(Extracted data entries)

════════

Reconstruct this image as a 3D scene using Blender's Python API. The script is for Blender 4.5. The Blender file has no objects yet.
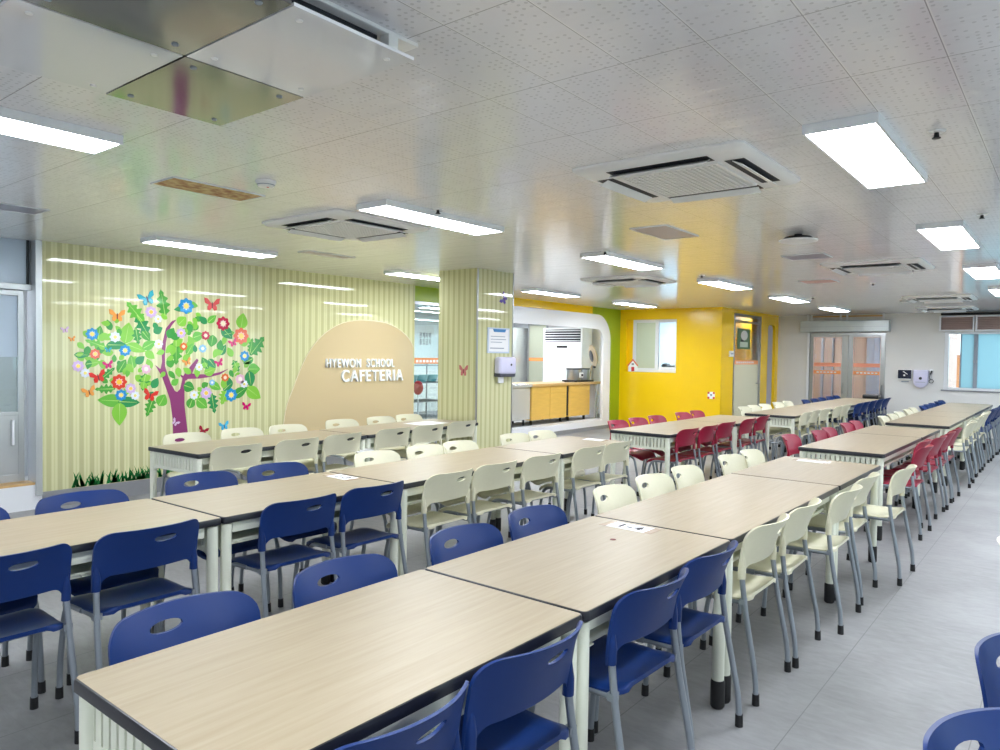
import bpy, bmesh, math, random
from mathutils import Matrix, Vector
random.seed(7)
PI = math.pi
sc = bpy.context.scene
COL = sc.collection

# ------------------------------------------------------------------ materials
def lin(c):
    return c / 12.92 if c <= 0.04045 else ((c + 0.055) / 1.055) ** 2.4
def rgb(r, g, b):
    return (lin(r / 255), lin(g / 255), lin(b / 255), 1.0)

def mat(name, color, rough=0.5, metal=0.0, spec=0.5, noise=None, bump=None, emit=0.0, coat=0.0, aniso=None):
    """Principled material; noise = (scale, amount) mottles the colour, bump = (scale, strength)."""
    m = bpy.data.materials.new(name); m.use_nodes = True
    nt = m.node_tree; p = nt.nodes['Principled BSDF']
    p.inputs['Base Color'].default_value = color
    p.inputs['Roughness'].default_value = rough
    p.inputs['Metallic'].default_value = metal
    p.inputs['Specular IOR Level'].default_value = spec
    if coat:
        p.inputs['Coat Weight'].default_value = coat
        p.inputs['Coat Roughness'].default_value = 0.02
    if emit:
        p.inputs['Emission Color'].default_value = color
        p.inputs['Emission Strength'].default_value = emit
    if noise or bump:
        tc = nt.nodes.new('ShaderNodeTexCoord')
        mp = nt.nodes.new('ShaderNodeMapping')
        nt.links.new(tc.outputs['Object'], mp.inputs[0])
        if aniso: mp.inputs['Scale'].default_value = aniso
    if noise:
        n = nt.nodes.new('ShaderNodeTexNoise'); n.inputs['Scale'].default_value = noise[0]; n.inputs['Detail'].default_value = 4
        nt.links.new(mp.outputs[0], n.inputs['Vector'])
        r = nt.nodes.new('ShaderNodeMapRange')
        r.inputs['To Min'].default_value = 1 - noise[1]; r.inputs['To Max'].default_value = 1 + noise[1]
        nt.links.new(n.outputs['Fac'], r.inputs['Value'])
        mx = nt.nodes.new('ShaderNodeVectorMath'); mx.operation = 'MULTIPLY'
        mx.inputs[0].default_value = color[:3]
        nt.links.new(r.outputs[0], mx.inputs[1])
        nt.links.new(mx.outputs[0], p.inputs['Base Color'])
    if bump:
        n = nt.nodes.new('ShaderNodeTexNoise'); n.inputs['Scale'].default_value = bump[0]
        nt.links.new(mp.outputs[0], n.inputs['Vector'])
        b = nt.nodes.new('ShaderNodeBump'); b.inputs['Strength'].default_value = bump[1]; b.inputs['Distance'].default_value = 0.01
        nt.links.new(n.outputs['Fac'], b.inputs['Height'])
        nt.links.new(b.outputs[0], p.inputs['Normal'])
    return m

class NT:
    """tiny helper to chain math nodes"""
    def __init__(s, m): s.nt = m.node_tree
    def new(s, t): return s.nt.nodes.new(t)
    def link(s, a, b): s.nt.links.new(a, b)
    def math(s, op, a, b=None, c=None):
        n = s.new('ShaderNodeMath'); n.operation = op
        for i, v in enumerate((a, b, c)):
            if v is None: continue
            if isinstance(v, (int, float)): n.inputs[i].default_value = v
            else: s.link(v, n.inputs[i])
        return n.outputs[0]
    def mixc(s, f, a, b):
        n = s.new('ShaderNodeMix'); n.data_type = 'RGBA'
        if isinstance(f, (int, float)): n.inputs[0].default_value = f
        else: s.link(f, n.inputs[0])
        for sock, v in ((n.inputs[6], a), (n.inputs[7], b)):
            if isinstance(v, tuple): sock.default_value = v
            else: s.link(v, sock)
        return n.outputs[2]

def glass(name, tint=(0.9, 0.96, 0.95, 1), refl=0.12):
    m = bpy.data.materials.new(name); m.use_nodes = True; nt = m.node_tree
    nt.nodes.clear(); k = NT(m)
    o = k.new('ShaderNodeOutputMaterial'); t = k.new('ShaderNodeBsdfTransparent'); t.inputs[0].default_value = tint
    g = k.new('ShaderNodeBsdfGlossy'); g.inputs['Roughness'].default_value = 0.01
    fr = k.new('ShaderNodeLayerWeight'); fr.inputs[0].default_value = 0.25
    f = k.math('MULTIPLY_ADD', fr.outputs['Fresnel'], 0.8, refl * 0.3)
    mx = k.new('ShaderNodeMixShader'); k.link(f, mx.inputs[0]); k.link(t.outputs[0], mx.inputs[1]); k.link(g.outputs[0], mx.inputs[2])
    k.link(mx.outputs[0], o.inputs[0])
    return m

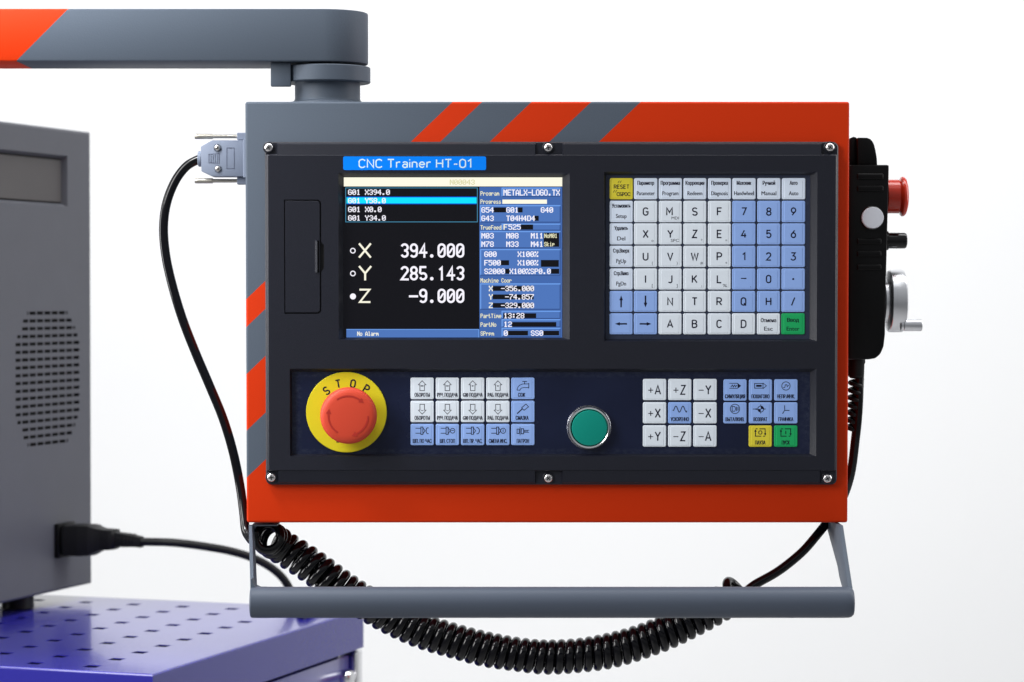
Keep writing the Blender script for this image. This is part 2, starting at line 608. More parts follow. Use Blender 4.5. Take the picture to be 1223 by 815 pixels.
_P = [(0, 1), (0, 0), (.30, 0)] + _sa(.30, .27, .28, .27, 270, 450) + [(0, .54)]
STROKES = {
    'A': [[(0, 1), (.34, 0), (.68, 1)], [(.13, .68), (.55, .68)]],
    'B': [[(0, 0), (0, 1)], [(0, 0), (.30, 0)] + _sa(.30, .235, .24, .235, 270, 450) + [(0, .47)], [(.30, .47)] + _sa(.30, .735, .28, .265, 270, 450) + [(0, 1)]],
    'C': [_sa(.3, .3, .3, .3, 335, 180) + _sa(.3, .7, .3, .3, 180, 25)],
    'D': [[(0, 0), (.25, 0)] + _sa(.25, .35, .35, .35, 270, 360) + _sa(.25, .65, .35, .35, 0, 90) + [(0, 1), (0, 0)]],
    'E': [[(.54, 0), (0, 0), (0, 1), (.54, 1)], [(0, .48), (.46, .48)]],
    'F': [[(.54, 0), (0, 0), (0, 1)], [(0, .48), (.46, .48)]],
    'G': [_sa(.3, .3, .3, .3, 335, 180) + _sa(.3, .7, .3, .3, 180, 0) + [(.6, .54), (.32, .54)]],
    'H': [[(0, 0), (0, 1)], [(.6, 0), (.6, 1)], [(0, .48), (.6, .48)]],
    'I': [[(0, 0), (0, 1)]],
    'J': [[(.45, 0), (.45, .76)] + _sa(.22, .77, .23, .23, 0, 150)],
    'K': [[(0, 0), (0, 1)], [(.56, 0), (0, .62)], [(.20, .42), (.60, 1)]],
    'L': [[(0, 0), (0, 1), (.52, 1)]],
    'M': [[(0, 1), (0, 0), (.35, .62), (.70, 0), (.70, 1)]],
    'N': [[(0, 1), (0, 0), (.60, 1), (.60, 0)]],
    'O': [_stad(.6)], 'P': [_P], 'Q': [_stad(.6), [(.36, .72), (.64, 1.06)]], 'R': [_P, [(.28, .54), (.60, 1)]],
    'S': [_sa(.29, .255, .28, .255, 335, 90, 14) + _sa(.29, .755, .30, .245, 270, 515, 14)[1:]],
    'T': [[(0, 0), (.62, 0)], [(.31, 0), (.31, 1)]],
    'U': [[(0, 0), (0, .7)] + _sa(.3, .7, .3, .3, 180, 0) + [(.6, 0)]],
    'V': [[(0, 0), (.33, 1), (.66, 0)]], 'W': [[(0, 0), (.22, 1), (.44, .1), (.66, 1), (.88, 0)]],
    'X': [[(0, 0), (.62, 1)], [(.62, 0), (0, 1)]], 'Y': [[(0, 0), (.32, .52), (.32, 1)], [(.64, 0), (.32, .52)]],
    'Z': [[(.02, 0), (.56, 0), (0, 1), (.58, 1)]],
    '0': [_stad(.56)], '1': [[(0, .24), (.27, 0), (.27, 1)]],
    '2': [_sa(.28, .28, .28, .28, 190, 395) + [(0, 1), (.58, 1)]],
    '3': [[(0.02, 0), (.52, 0), (.24, .40)] + _sa(.25, .70, .30, .30, 270, 515, 12)],
    '4': [[(.36, 0), (0, .72), (.60, .72)], [(.44, .42), (.44, 1)]],
    '5': [[(.50, 0), (.06, 0), (.03, .46)] + _sa(.27, .68, .29, .32, 220, 510, 12)],
    '6': [_sa(.28, .68, .28, .32, 0, 360, 18), [(.44, 0), (.04, .54)]],
    '7': [[(0, 0), (.56, 0), (.18, 1)]],
    '8': [_sa(.28, .24, .24, .24, 0, 360, 16), _sa(.28, .74, .28, .26, 0, 360, 16)],
    '9': [_sa(.28, .32, .28, .32, 0, 360, 18), [(.12, 1), (.52, .46)]],
    '/': [[(0, 1.05), (.42, -.05)]], '-': [[(0, .58), (.34, .58)]], ' ': [[(0, .5), (.10, .5)][:0]],
    'r': [[(0, .30), (0, 1)], _sa(.24, .54, .24, .22, 180, 300, 6)],
    'a': [_sa(.24, .46, .22, .16, 200, 360, 8) + [(.46, 1)], _sa(.23, .79, .22, .21, 0, 360, 14)],
    'i': [[(0, .30), (0, 1)], [(0, 0), (0, .11)]],
    'n': [[(0, .30), (0, 1)], _sa(.23, .53, .23, .21, 180, 360, 8) + [(.46, 1)]],
    'e': [[(.03, .62), (.50, .62)] + _sa(.26, .65, .25, .34, 355, 40, 16)[1:]],
}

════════

*Objective*:
Stop after the line containing "return (lin(r /": copy the records exactly from the first line up to there, leaving pictures out.

*Exercise answer*:
Reconstruct this image as a 3D scene using Blender's Python API. The script is for Blender 4.5. The Blender file has no objects yet.
import bpy, bmesh, math, random
from mathutils import Matrix, Vector
random.seed(7)
PI = math.pi
sc = bpy.context.scene
COL = sc.collection

# ------------------------------------------------------------------ materials
def lin(c):
    return c / 12.92 if c <= 0.04045 else ((c + 0.055) / 1.055) ** 2.4
def rgb(r, g, b):
    return (lin(r / 255), lin(g / 255), lin(b / 255), 1.0)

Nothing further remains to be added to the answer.